One hundred and fifty-five South African organisations are certified Top Employers. These organisations collectively employ hundreds of thousands of people and represent significant sectors of South Afric's formal economy.

Across Africa, participating companies demonstrated measurable progress in leadership development, structured learning frameworks, diversity and inclusion practices and digital HR integration. The conversations in the room were practical. Leaders were not talking about abstract culture ideals. They were discussing systems, measurement and accountability.

Certification through Top Employers Institute involves a detailed, research-based assessment against international benchmarks. The process requires documented evidence across six key domains; Steer (Business Strategy, People Strategy and Leadership), Shape (Organisation and Change, Digital HR and Work Environment), Attract (Employer Branding, Talent Acquisition, and Onboarding), Develop (Performance, Career and Learning) Engage (Well-being, Employee Listening, Rewards and Recognition and Offboarding and Unite (Purpose and Values, Ethics and Integrity, Diversity, Equity and Inclusion and Sustainability).

For many organisations, the greatest value lies in the benchmarking insight. It highlights strengths, opportunities for development and supports structured continuous improvement.

The Measurable Link to Performance

The connection between workforce quality and business performance is well established. Research from Gallup indicates that highly engaged teams can deliver up to 21% higher profitability compared to those with low engagement. Teams with low engagement experience approximately 18% lower productivity.

Turnover carries its own cost. Replacing a skilled employee can cost between 50% and 200% of their annual salary, depending on seniority and scarcity. In skills-constrained sectors, those costs compound quickly, particularly in the case of regretted losses and losing institutional knowledge.

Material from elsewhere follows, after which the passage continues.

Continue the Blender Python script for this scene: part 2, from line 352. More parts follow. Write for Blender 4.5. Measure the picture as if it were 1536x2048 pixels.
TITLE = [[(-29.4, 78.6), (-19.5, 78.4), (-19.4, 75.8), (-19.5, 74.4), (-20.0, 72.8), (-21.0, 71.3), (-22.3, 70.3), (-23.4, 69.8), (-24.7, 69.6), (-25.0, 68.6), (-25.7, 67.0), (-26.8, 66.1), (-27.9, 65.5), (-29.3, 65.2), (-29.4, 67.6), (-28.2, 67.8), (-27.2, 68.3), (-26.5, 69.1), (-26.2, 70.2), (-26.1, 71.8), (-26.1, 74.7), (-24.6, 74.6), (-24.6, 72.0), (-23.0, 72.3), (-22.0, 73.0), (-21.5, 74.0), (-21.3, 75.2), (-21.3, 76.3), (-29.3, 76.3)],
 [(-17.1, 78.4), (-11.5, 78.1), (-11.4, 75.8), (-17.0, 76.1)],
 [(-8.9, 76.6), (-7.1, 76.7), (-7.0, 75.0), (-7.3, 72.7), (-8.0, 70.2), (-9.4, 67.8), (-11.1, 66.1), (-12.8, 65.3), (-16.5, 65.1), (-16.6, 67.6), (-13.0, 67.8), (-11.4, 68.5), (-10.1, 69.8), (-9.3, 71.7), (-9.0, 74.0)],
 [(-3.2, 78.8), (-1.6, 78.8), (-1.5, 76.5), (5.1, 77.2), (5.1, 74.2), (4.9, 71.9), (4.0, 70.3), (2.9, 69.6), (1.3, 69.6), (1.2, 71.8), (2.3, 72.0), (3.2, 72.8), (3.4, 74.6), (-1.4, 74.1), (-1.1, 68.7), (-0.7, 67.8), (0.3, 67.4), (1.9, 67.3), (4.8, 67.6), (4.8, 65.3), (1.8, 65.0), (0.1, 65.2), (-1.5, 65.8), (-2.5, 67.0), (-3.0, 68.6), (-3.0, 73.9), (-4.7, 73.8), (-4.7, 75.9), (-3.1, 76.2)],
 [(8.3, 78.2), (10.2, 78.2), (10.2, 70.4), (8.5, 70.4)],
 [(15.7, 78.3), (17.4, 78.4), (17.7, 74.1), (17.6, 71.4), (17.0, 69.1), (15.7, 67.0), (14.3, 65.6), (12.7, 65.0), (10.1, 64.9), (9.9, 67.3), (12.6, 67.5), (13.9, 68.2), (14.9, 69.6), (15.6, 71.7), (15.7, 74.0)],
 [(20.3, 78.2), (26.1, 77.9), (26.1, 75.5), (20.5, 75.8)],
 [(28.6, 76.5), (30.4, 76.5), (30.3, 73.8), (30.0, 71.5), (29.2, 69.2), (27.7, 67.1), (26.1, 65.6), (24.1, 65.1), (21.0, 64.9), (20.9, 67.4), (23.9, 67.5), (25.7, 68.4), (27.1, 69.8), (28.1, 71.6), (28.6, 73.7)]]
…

Organisations that consistently attract and retain strong performers share common traits. Leadership behaviour aligns with purpose and values. Development pathways are structured and measurable. Workforce planning anticipates skills demand instead of reacting to resignation trends. These are not soft indicators. They are operational disciplines.

The Competitive Reality

There is a clear reality facing African businesses in 2026. Workforce capability now sits at the centre of performance. It determines execution speed, operational quality and the ability to compete in markets defined by rapid technological change and skills scarcity. Organisations that embed structured, measurable people strategies into their core operating model are strengthening productivity and protecting margins.

Those that treat workforce development as peripheral are already absorbing the cost through higher turnover, slower innovation and escalating recruitment spend. Talent has leverage, and it is exercising that leverage daily. The employers that respond with disciplined workforce planning, accountable leadership and transparent development pathways will define the next phase of business growth across the continent. In Africa, where skills scarcity intersects with demographic growth, workforce quality has become a structural competitive advantage.